The Water Power and Control Commission refused to accept jurisdiction, basing its decision upon section 40 of chapter 724 of the Laws of 1905, as now amended, and section 236 of the Village Law. Section 40 of chapter 724 of the Laws of 1905, as now amended by chapter 525 of the Laws of 1928 and in so far as pertinent to this discussion, reads as follows: “ To take and receive from any of the reservoirs, aqueducts, conduits, streams or pipes of the city of New York, a supply of water for the uses and purposes of the said municipal corporations and to that end said municipal corporations * * * *352and each of them is, authorized and empowered to lay the necessary mains, pipes, valves, hydrants, supply pipes and other necessary appurtenances for the use of said water, without the consent of any board, officer, bureau or department of the state or any subdivision thereof.”
This section as it now reads was enacted by chapter 525 of the Laws of 1928, effective March 23, 1928. Section 522 of the Conservation Law was passed in 1926 and is incorporated in chapter 648 of the Laws of 1926, section 521-a, and renumbered by chapter 242 of the Laws of 1928, effective March 5, 1928. It thus appears that the amendment affecting section 40 of the Water Supply Act became a law subsequent to the renumbering of section 522. The Legislature must be presumed to have acted with the knowledge of the construction placed upon similar acts by the courts.
It seems to me that the law in Town of Mamaroneck v. New York Interurban Water Co. (198 App. Div. 396) is controlling here. There, as here, the city of Mount Vernon under legislative authority sought to connect its proposed municipal supply system to the New York city system. There is a provision in the charter of the city of Mount Vernon that required “ The city of Mount Vernon shall have no power to acquire, take or condemn lands, property, rights or easements under this act unless maps and plans covering the work contemplated by this act shall have been submitted to and approved by the state water supply commission.” (Laws of 1911, chap. 127, §24.)

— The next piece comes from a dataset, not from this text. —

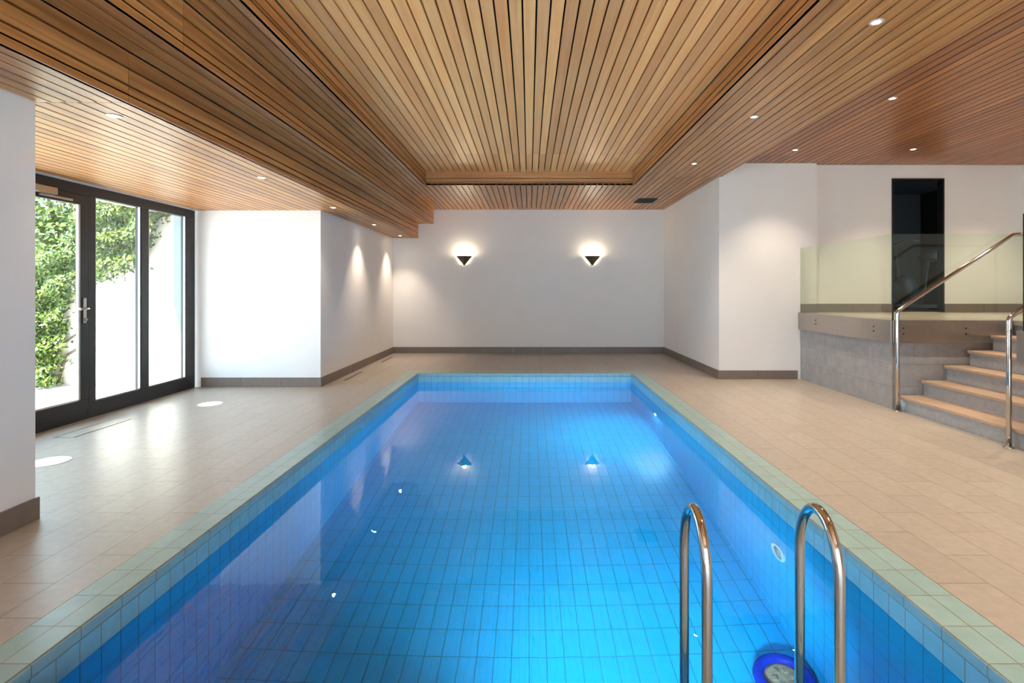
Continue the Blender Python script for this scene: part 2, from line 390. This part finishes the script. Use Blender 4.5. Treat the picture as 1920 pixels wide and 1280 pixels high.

The city was about to enter into a contract with the water company to purchase its pipes, etc., located in the city of Mount Vernon. The action was to restrain the city upon the ground that it had not complied with section 24 (supra). It was held that the action would not lie and that section 40 of the Water Supply Act made it unnecessary to apply to the State Water Supply Commission. I am unable to distinguish that case from the case at bar. The ruling in that case has been followed by the Water Supply Commission consistently. (Matter of Village of Elmsford, [1922], 28 State Dept. Rep. 470, 472, and Matter of Hardscrabble Water District, [1932] 42 id. 107, 119.)
The plaintiff does not possess an exclusive franchise. Its rates are not under the jurisdiction and control of any State body and the fact that the village may parallel its lines gives it no right to restrain such action. (Pub. Serv. Law, § 89-i, as added by Laws of 1931, chap. 715.)
There is no dispute about the facts. The complaint does not, in my opinion, state a cause of action. The cross-motion to dismiss is granted. It follows that the motion for an injunction is denied.
Settle order and judgment on notice.